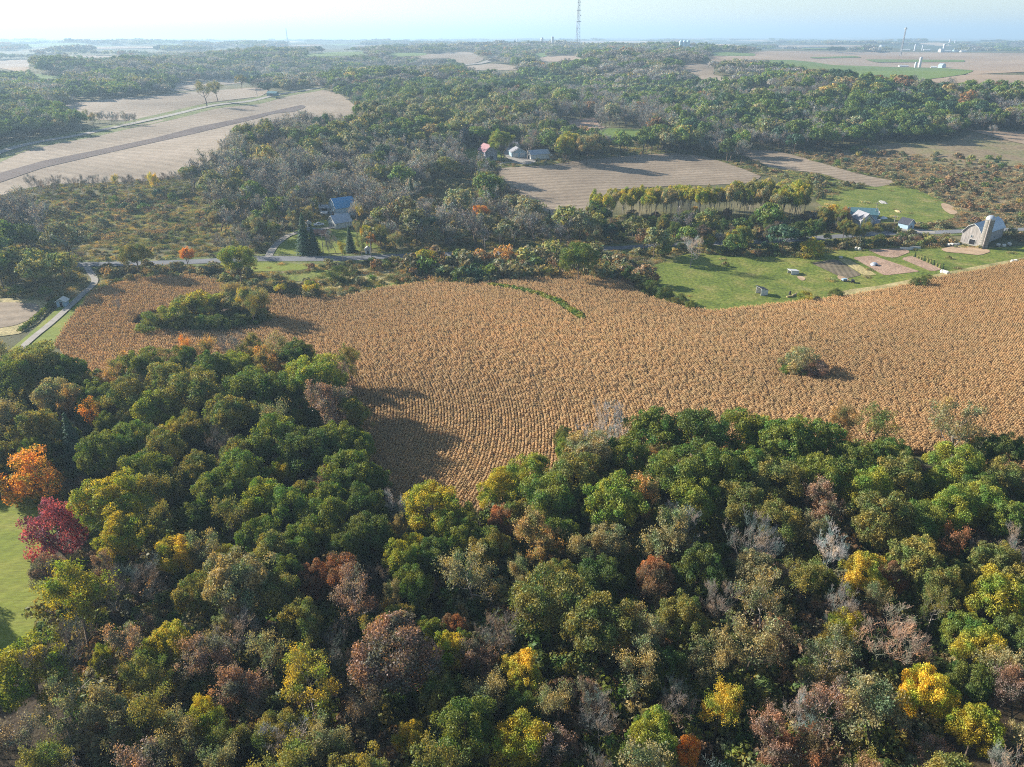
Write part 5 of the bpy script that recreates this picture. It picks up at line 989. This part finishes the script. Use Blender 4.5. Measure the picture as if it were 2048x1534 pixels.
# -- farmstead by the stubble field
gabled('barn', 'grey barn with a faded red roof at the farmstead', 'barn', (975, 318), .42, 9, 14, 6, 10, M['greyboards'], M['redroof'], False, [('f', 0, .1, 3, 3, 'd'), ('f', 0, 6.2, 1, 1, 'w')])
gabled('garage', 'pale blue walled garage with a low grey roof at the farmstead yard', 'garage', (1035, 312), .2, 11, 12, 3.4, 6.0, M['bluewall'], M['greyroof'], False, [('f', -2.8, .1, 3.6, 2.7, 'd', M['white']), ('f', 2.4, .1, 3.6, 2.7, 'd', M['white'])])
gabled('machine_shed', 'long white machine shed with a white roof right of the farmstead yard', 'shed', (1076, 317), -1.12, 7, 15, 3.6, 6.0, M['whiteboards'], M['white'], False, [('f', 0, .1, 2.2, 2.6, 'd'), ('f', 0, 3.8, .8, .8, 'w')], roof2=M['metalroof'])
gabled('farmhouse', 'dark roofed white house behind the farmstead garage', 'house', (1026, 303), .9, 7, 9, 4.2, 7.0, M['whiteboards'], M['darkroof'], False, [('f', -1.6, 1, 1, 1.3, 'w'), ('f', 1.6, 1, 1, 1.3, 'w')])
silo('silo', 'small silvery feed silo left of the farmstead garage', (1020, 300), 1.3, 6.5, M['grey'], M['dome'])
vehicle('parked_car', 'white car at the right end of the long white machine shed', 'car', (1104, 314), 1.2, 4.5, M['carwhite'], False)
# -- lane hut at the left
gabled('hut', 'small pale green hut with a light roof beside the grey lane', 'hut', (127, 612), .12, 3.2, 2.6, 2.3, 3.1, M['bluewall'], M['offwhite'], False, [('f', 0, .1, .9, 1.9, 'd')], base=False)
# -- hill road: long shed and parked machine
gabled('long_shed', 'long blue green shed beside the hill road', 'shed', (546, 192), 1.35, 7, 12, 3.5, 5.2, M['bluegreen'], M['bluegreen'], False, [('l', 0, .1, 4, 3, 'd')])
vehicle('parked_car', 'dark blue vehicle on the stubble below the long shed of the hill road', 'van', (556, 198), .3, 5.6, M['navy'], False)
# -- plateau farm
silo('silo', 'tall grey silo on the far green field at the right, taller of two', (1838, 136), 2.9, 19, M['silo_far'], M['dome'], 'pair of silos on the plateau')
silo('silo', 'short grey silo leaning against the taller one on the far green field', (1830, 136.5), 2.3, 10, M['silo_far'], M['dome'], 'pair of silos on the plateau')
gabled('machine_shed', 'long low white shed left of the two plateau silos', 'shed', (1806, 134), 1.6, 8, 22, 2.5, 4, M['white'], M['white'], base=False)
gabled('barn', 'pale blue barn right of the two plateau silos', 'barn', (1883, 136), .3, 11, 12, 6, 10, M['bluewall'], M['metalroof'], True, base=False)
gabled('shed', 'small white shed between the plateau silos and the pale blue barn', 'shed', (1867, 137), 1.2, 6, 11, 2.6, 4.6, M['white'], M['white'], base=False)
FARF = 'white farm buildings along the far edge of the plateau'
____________
Given exercise >>
Go through the data above and transcribe it in full, omitting any image.

Solution below >>
Write part 5 of the bpy script that recreates this picture. It picks up at line 989. This part finishes the script. Use Blender 4.5. Measure the picture as if it were 2048x1534 pixels.
# -- farmstead by the stubble field
gabled('barn', 'grey barn with a faded red roof at the farmstead', 'barn', (975, 318), .42, 9, 14, 6, 10, M['greyboards'], M['redroof'], False, [('f', 0, .1, 3, 3, 'd'), ('f', 0, 6.2, 1, 1, 'w')])
gabled('garage', 'pale blue walled garage with a low grey roof at the farmstead yard', 'garage', (1035, 312), .2, 11, 12, 3.4, 6.0, M['bluewall'], M['greyroof'], False, [('f', -2.8, .1, 3.6, 2.7, 'd', M['white']), ('f', 2.4, .1, 3.6, 2.7, 'd', M['white'])])
gabled('machine_shed', 'long white machine shed with a white roof right of the farmstead yard', 'shed', (1076, 317), -1.12, 7, 15, 3.6, 6.0, M['whiteboards'], M['white'], False, [('f', 0, .1, 2.2, 2.6, 'd'), ('f', 0, 3.8, .8, .8, 'w')], roof2=M['metalroof'])
gabled('farmhouse', 'dark roofed white house behind the farmstead garage', 'house', (1026, 303), .9, 7, 9, 4.2, 7.0, M['whiteboards'], M['darkroof'], False, [('f', -1.6, 1, 1, 1.3, 'w'), ('f', 1.6, 1, 1, 1.3, 'w')])
silo('silo', 'small silvery feed silo left of the farmstead garage', (1020, 300), 1.3, 6.5, M['grey'], M['dome'])
vehicle('parked_car', 'white car at the right end of the long white machine shed', 'car', (1104, 314), 1.2, 4.5, M['carwhite'], False)
# -- lane hut at the left
gabled('hut', 'small pale green hut with a light roof beside the grey lane', 'hut', (127, 612), .12, 3.2, 2.6, 2.3, 3.1, M['bluewall'], M['offwhite'], False, [('f', 0, .1, .9, 1.9, 'd')], base=False)
# -- hill road: long shed and parked machine
gabled('long_shed', 'long blue green shed beside the hill road', 'shed', (546, 192), 1.35, 7, 12, 3.5, 5.2, M['bluegreen'], M['bluegreen'], False, [('l', 0, .1, 4, 3, 'd')])
vehicle('parked_car', 'dark blue vehicle on the stubble below the long shed of the hill road', 'van', (556, 198), .3, 5.6, M['navy'], False)
# -- plateau farm
silo('silo', 'tall grey silo on the far green field at the right, taller of two', (1838, 136), 2.9, 19, M['silo_far'], M['dome'], 'pair of silos on the plateau')
silo('silo', 'short grey silo leaning against the taller one on the far green field', (1830, 136.5), 2.3, 10, M['silo_far'], M['dome'], 'pair of silos on the plateau')
gabled('machine_shed', 'long low white shed left of the two plateau silos', 'shed', (1806, 134), 1.6, 8, 22, 2.5, 4, M['white'], M['white'], base=False)
gabled('barn', 'pale blue barn right of the two plateau silos', 'barn', (1883, 136), .3, 11, 12, 6, 10, M['bluewall'], M['metalroof'], True, base=False)
gabled('shed', 'small white shed between the plateau silos and the pale blue barn', 'shed', (1867, 137), 1.2, 6, 11, 2.6, 4.6, M['white'], M['white'], base=False)
FARF = 'white farm buildings along the far edge of the plateau'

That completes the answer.